◆ EXERCISE DESCRIPTION ◆
Repeat each line exactly, leaving nothing out.
-- start --
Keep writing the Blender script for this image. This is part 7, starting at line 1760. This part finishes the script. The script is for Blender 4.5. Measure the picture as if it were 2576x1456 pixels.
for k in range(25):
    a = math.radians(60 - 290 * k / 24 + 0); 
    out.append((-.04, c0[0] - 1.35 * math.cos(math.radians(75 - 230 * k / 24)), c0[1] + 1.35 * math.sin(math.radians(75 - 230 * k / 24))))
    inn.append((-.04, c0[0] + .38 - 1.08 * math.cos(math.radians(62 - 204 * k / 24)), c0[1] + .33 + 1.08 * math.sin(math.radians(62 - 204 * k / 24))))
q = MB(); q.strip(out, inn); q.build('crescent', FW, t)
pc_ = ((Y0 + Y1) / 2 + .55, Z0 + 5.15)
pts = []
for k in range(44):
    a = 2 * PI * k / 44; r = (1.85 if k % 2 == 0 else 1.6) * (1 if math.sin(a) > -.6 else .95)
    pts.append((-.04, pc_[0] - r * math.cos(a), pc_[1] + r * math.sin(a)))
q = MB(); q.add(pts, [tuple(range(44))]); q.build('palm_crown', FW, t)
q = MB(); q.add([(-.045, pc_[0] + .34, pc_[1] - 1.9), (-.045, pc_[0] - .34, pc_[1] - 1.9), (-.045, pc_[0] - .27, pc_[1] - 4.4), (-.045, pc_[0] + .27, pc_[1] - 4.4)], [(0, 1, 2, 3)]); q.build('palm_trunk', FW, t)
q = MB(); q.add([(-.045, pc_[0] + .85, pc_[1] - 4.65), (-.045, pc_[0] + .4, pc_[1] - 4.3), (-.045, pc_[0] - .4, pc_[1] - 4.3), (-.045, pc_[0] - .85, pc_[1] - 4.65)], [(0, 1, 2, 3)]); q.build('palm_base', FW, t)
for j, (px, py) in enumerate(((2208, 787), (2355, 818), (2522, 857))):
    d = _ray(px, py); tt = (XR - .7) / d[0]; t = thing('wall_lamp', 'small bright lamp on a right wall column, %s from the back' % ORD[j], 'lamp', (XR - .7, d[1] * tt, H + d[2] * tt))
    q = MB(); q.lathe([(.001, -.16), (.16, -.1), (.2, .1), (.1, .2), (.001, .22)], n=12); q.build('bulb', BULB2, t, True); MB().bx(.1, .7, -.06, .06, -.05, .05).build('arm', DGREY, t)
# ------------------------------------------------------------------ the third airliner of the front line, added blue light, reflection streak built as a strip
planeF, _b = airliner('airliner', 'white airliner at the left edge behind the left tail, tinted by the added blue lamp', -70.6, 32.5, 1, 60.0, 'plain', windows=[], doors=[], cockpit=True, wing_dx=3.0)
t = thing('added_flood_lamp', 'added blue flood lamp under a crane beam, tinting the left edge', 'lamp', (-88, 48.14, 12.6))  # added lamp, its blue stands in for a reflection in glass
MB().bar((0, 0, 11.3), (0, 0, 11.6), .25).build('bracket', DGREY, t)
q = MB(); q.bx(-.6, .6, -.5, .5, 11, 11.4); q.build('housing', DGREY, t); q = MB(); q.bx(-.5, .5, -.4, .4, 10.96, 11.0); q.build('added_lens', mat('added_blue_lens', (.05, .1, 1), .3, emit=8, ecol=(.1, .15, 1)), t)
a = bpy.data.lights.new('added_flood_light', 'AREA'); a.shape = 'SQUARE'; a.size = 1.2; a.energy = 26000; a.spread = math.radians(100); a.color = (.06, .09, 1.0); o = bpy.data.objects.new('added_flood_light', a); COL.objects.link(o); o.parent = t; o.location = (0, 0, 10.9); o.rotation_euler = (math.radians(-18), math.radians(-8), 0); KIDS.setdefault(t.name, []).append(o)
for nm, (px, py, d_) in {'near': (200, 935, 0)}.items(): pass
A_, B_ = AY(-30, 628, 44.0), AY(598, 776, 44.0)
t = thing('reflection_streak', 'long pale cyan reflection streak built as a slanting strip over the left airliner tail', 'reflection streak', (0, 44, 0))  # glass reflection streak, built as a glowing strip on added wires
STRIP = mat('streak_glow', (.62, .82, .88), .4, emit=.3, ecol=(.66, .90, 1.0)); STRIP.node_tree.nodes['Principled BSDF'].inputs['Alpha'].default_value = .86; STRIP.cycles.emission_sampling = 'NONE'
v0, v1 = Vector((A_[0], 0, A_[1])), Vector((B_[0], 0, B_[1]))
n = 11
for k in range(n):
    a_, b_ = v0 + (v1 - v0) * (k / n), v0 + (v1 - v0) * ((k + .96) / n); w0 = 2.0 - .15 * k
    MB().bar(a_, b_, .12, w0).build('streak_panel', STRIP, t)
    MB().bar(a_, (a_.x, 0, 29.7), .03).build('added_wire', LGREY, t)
-- end --
◆ EXERCISE RESULT ◆
Keep writing the Blender script for this image. This is part 7, starting at line 1760. This part finishes the script. The script is for Blender 4.5. Measure the picture as if it were 2576x1456 pixels.
for k in range(25):
    a = math.radians(60 - 290 * k / 24 + 0); 
    out.append((-.04, c0[0] - 1.35 * math.cos(math.radians(75 - 230 * k / 24)), c0[1] + 1.35 * math.sin(math.radians(75 - 230 * k / 24))))
    inn.append((-.04, c0[0] + .38 - 1.08 * math.cos(math.radians(62 - 204 * k / 24)), c0[1] + .33 + 1.08 * math.sin(math.radians(62 - 204 * k / 24))))
q = MB(); q.strip(out, inn); q.build('crescent', FW, t)
pc_ = ((Y0 + Y1) / 2 + .55, Z0 + 5.15)
pts = []
for k in range(44):
    a = 2 * PI * k / 44; r = (1.85 if k % 2 == 0 else 1.6) * (1 if math.sin(a) > -.6 else .95)
    pts.append((-.04, pc_[0] - r * math.cos(a), pc_[1] + r * math.sin(a)))
q = MB(); q.add(pts, [tuple(range(44))]); q.build('palm_crown', FW, t)
q = MB(); q.add([(-.045, pc_[0] + .34, pc_[1] - 1.9), (-.045, pc_[0] - .34, pc_[1] - 1.9), (-.045, pc_[0] - .27, pc_[1] - 4.4), (-.045, pc_[0] + .27, pc_[1] - 4.4)], [(0, 1, 2, 3)]); q.build('palm_trunk', FW, t)
q = MB(); q.add([(-.045, pc_[0] + .85, pc_[1] - 4.65), (-.045, pc_[0] + .4, pc_[1] - 4.3), (-.045, pc_[0] - .4, pc_[1] - 4.3), (-.045, pc_[0] - .85, pc_[1] - 4.65)], [(0, 1, 2, 3)]); q.build('palm_base', FW, t)
for j, (px, py) in enumerate(((2208, 787), (2355, 818), (2522, 857))):
    d = _ray(px, py); tt = (XR - .7) / d[0]; t = thing('wall_lamp', 'small bright lamp on a right wall column, %s from the back' % ORD[j], 'lamp', (XR - .7, d[1] * tt, H + d[2] * tt))
    q = MB(); q.lathe([(.001, -.16), (.16, -.1), (.2, .1), (.1, .2), (.001, .22)], n=12); q.build('bulb', BULB2, t, True); MB().bx(.1, .7, -.06, .06, -.05, .05).build('arm', DGREY, t)
# ------------------------------------------------------------------ the third airliner of the front line, added blue light, reflection streak built as a strip
planeF, _b = airliner('airliner', 'white airliner at the left edge behind the left tail, tinted by the added blue lamp', -70.6, 32.5, 1, 60.0, 'plain', windows=[], doors=[], cockpit=True, wing_dx=3.0)
t = thing('added_flood_lamp', 'added blue flood lamp under a crane beam, tinting the left edge', 'lamp', (-88, 48.14, 12.6))  # added lamp, its blue stands in for a reflection in glass
MB().bar((0, 0, 11.3), (0, 0, 11.6), .25).build('bracket', DGREY, t)
q = MB(); q.bx(-.6, .6, -.5, .5, 11, 11.4); q.build('housing', DGREY, t); q = MB(); q.bx(-.5, .5, -.4, .4, 10.96, 11.0); q.build('added_lens', mat('added_blue_lens', (.05, .1, 1), .3, emit=8, ecol=(.1, .15, 1)), t)
a = bpy.data.lights.new('added_flood_light', 'AREA'); a.shape = 'SQUARE'; a.size = 1.2; a.energy = 26000; a.spread = math.radians(100); a.color = (.06, .09, 1.0); o = bpy.data.objects.new('added_flood_light', a); COL.objects.link(o); o.parent = t; o.location = (0, 0, 10.9); o.rotation_euler = (math.radians(-18), math.radians(-8), 0); KIDS.setdefault(t.name, []).append(o)
for nm, (px, py, d_) in {'near': (200, 935, 0)}.items(): pass
A_, B_ = AY(-30, 628, 44.0), AY(598, 776, 44.0)
t = thing('reflection_streak', 'long pale cyan reflection streak built as a slanting strip over the left airliner tail', 'reflection streak', (0, 44, 0))  # glass reflection streak, built as a glowing strip on added wires
STRIP = mat('streak_glow', (.62, .82, .88), .4, emit=.3, ecol=(.66, .90, 1.0)); STRIP.node_tree.nodes['Principled BSDF'].inputs['Alpha'].default_value = .86; STRIP.cycles.emission_sampling = 'NONE'
v0, v1 = Vector((A_[0], 0, A_[1])), Vector((B_[0], 0, B_[1]))
n = 11
for k in range(n):
    a_, b_ = v0 + (v1 - v0) * (k / n), v0 + (v1 - v0) * ((k + .96) / n); w0 = 2.0 - .15 * k
    MB().bar(a_, b_, .12, w0).build('streak_panel', STRIP, t)
    MB().bar(a_, (a_.x, 0, 29.7), .03).build('added_wire', LGREY, t)